So, after that horrific road trip, I had a relaxing few days in Atalaya. Jennifer’s response to my blog was perfect and much appreciated:
Hi Meryl, I read your post is very interesting. When I’m read I smile because I remenber when I said you that this road is dangerous and you said me very happy “is not problem”
But is important that you doing this travel, because now you know the really kind of life that have diferents persons in this country, and the reason that some persons never go to other places, (it’s espensive, dangerous or other). All the time is imposible to have a good or confort travels, but this experience you never forget and pls never repeat.
As you saw in the previous blog, the motor-taxis in Atalaya are different than in Quillabamba, because the roads are worse and people use them to transport their goods. They have a carrier at the back, and charge a standard rate of 1 sol (R4,50). You don’t ask, you just pay.
I walked around town, ate at local restaurants for 5 soles, visited a few places out of town and spent a lot of time sleeping and relaxing, especially as it rained for a certain part of the day every day. Nobody speaks English at all, which was good for practicing my Spanish.


The above photo was taken at Sapani, a resort that normally has crystal clear pools, but was flooded after the rains.
The motor taxi I took out there had to cross streams like this twice. I had to move to the corner if the back seat, to put some weight on the back wheel for better grip. We made it through both times. My proud driver:
Some houses in the forest:
The houses are all built of wood, in a specific style, and on my trip through the jungle I saw signs of deforestation, especially high up on the flat part if the mountains.
I saw the full moon rise on my first night in Atalaya, over the Tambo river, which joins the Urubamba (the same one that passes Machu Picchu and Quillabamba), becoming a torrent of water of which I took a picture from the plane when flying back to Lima (the window of the plane was extremely dirty or perished or something, all my photo’s were flops).
I badly wanted to see the Urubamba at Atalaya (on the photo it is the stream furthest left), so decided to take a boat. After much asking around, I finally found the place from which to depart, but we went to the opposite bank of the Tambo, from which I had to take a motor taxi overland to a little village on the banks of the Urubamba.
At least I saw it, full of wood, plants and debris after two weeks of rain in the area, I was told. I loved walking through the little town, saw some youngsters playing soccer in a mud field on the square (more falling around in the mud than kicking the ball) and going for a swim in the river after their game. An older man was selling chickens that he was carrying around in heavy wooden crates, calling out as he was walking down the street. He stopped every now and then, wiping sweat from his brow, but would scuttle away when a potential buyer would beckon him.

The night before I left a friend asked me what my general impression of Peru was. I had returned to Lima and wrote the following:
“Good question. Here in Lima (especially Miraflores, which is a modern, perfect and expensive suburb), the contrast between the rest of the country and here is starkly evident. However, as I flew in from Atalaya, I saw the size and poor section of Lima too. About 10m people live here, one third of the population.

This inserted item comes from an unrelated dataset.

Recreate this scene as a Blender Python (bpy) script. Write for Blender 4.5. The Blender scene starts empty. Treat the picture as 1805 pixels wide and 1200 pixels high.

My sense of Peru is that the rural towns and people are isolated. Distances are mucho and transport is difficult, and so their traditions and culture live on, especially food, dances, festivals and the traditional textile industry. One ‘modern’ thing that is noticeably present, is cell phones – and like everywhere else, people are addicted to them.
The people are friendly, sincere and not at all touristy, except in Cusco and Lima. They do not bother you and don’t charge more for taxis or at the food stalls, just because you are a ‘tourist’. Everyone seems to be accepted, confident and happy, and as a traveller I was accepted and welcomed as a person wherever I went. There is tolerance for most things, accept for pedestrians. Cars take preference, and beware if you dare try and cross the road in front of one, the hooter will blast you back on the sidewalk!
Interestingly enough, courtesy for them in restaurants means not to bother you at all. The menu is brought, order taken and delivered, and that’s it. If you need anything else, you ask, and when you’re done, you ask for the bill – la cuenta por favor.
Unfortunately there does not seem to be an environmental consciousness as yet. People throw things out of car windows and in the street, do not recycle and distribute plastic bags for everything you buy. Plastic straws are still used. I saw a video clip this morning of waves full of plastic bottles on a beach south of Lima, horrific. They come down rivers after rain and pollute the sea. It was mentioned that the government is trying to pass legislation to diminish the use of plastic. There is hope!”
Muchas gracias Peru, it was a memorable experience!